Se você se sentiu desconfortável diante dessas notícias, saiba que já é um bom começo! Porque não há nada de normal, de banal, de trivial nesses acontecimentos. O ódio que pulsa no Brasil não é um ódio qualquer. Ele não é genuíno da política partidária, como alguns querem fazer parecer. Ele é uma mistura complexa das heranças coloniais mais nefastas com o egoísmo individualista e narcísico presente na contemporaneidade e sustentado pelo poder capital.

Infelizmente, há mais de 500 anos o poder capital funciona no país como o passaporte que legitima todas as permissividades sociais. De modo que o modelo de organização social, desde os tempos coloniais, se mantém o mesmo e reafirma as suas práxis mais abjetas na tentativa de manter tudo como sempre foi, ou seja, na base do vale quanto pesa.

E como se percebe nos casos citados acima, em maior ou em menor escala, há uma resistência corporativista, ou institucional, que transforma a gravidade dos acontecimentos em episódios pontuais, para evitar uma possível reverberação das discussões a respeito e uma mobilização transformadora de velhos paradigmas.

As próprias punições ou responsabilizações que venham a ser aplicadas, já chegam com cara de mera satisfação a ser dada à sociedade; mas, sem o compromisso efetivo com a desconstrução daquele ato inicial. Então, não há mudanças, não há avanços, para o coletivo social.

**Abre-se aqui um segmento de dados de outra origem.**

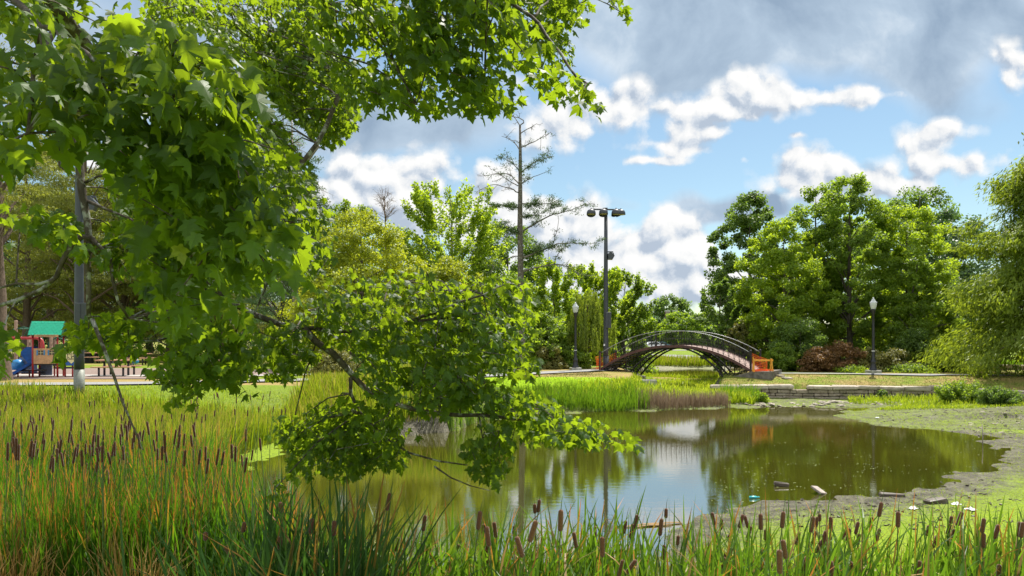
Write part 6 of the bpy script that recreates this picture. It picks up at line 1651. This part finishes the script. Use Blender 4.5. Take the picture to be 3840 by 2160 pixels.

Por isso a importância de refletir sobre o que está acontecendo bem debaixo do nosso nariz. O país respira em sobressalto sobre quando será a próxima vez. Porque todos os fatos levam a crer que ela vai acontecer sim. O ódio social está sendo fermentado sob diferentes formas, como é possível perceber.

Nas linhas e nas entrelinhas há o ódio político. Mas, há também o ódio misógino. O ódio racista. O ódio aporofóbico. O ódio transfóbico. ... O ódio que nasceu de uma construção necropolítica, nos tempos em que essa nomenclatura ainda nem existia. Mas, é importante entender que ele só resistiu até aqui, porque se transformou em bem de consumo.

Sim, o ódio que é disseminado pelas mídias sociais, em alta concentração, é mercadoria que nutre a insatisfação, o fastio, da sociedade de consumo que busca novidades para entreter e encobrir as suas neuroses, carências e frustrações. O ódio a mantém alerta, engajada, pertencente, e assim, ela não percebe a sua solidão, a sua incompletude, a sua insignificância no mundo.  

Daí a necessidade de enxergar a situação com mais seriedade, com mais responsabilidade. Não basta conter o ódio, se nada for feito para transmutá-lo e retirá-lo dessa condição. É preciso reconhecer que a sociedade contemporânea está doente, no que diz respeito aos seus valores, crenças, princípios, convicções.

Então, sem olhar para o ser humano nesse contexto, sem inverter a sua posição com o ódio na escala de importância, nada do que se fizer vai prosperar. Ao contrário, vai fazer do ódio algo maior, mais beligerante, mais ameaçador do que tem sido até aqui. Já passou da hora de entender quais são os riscos que corre um país sob o manto da permissividade odiosa.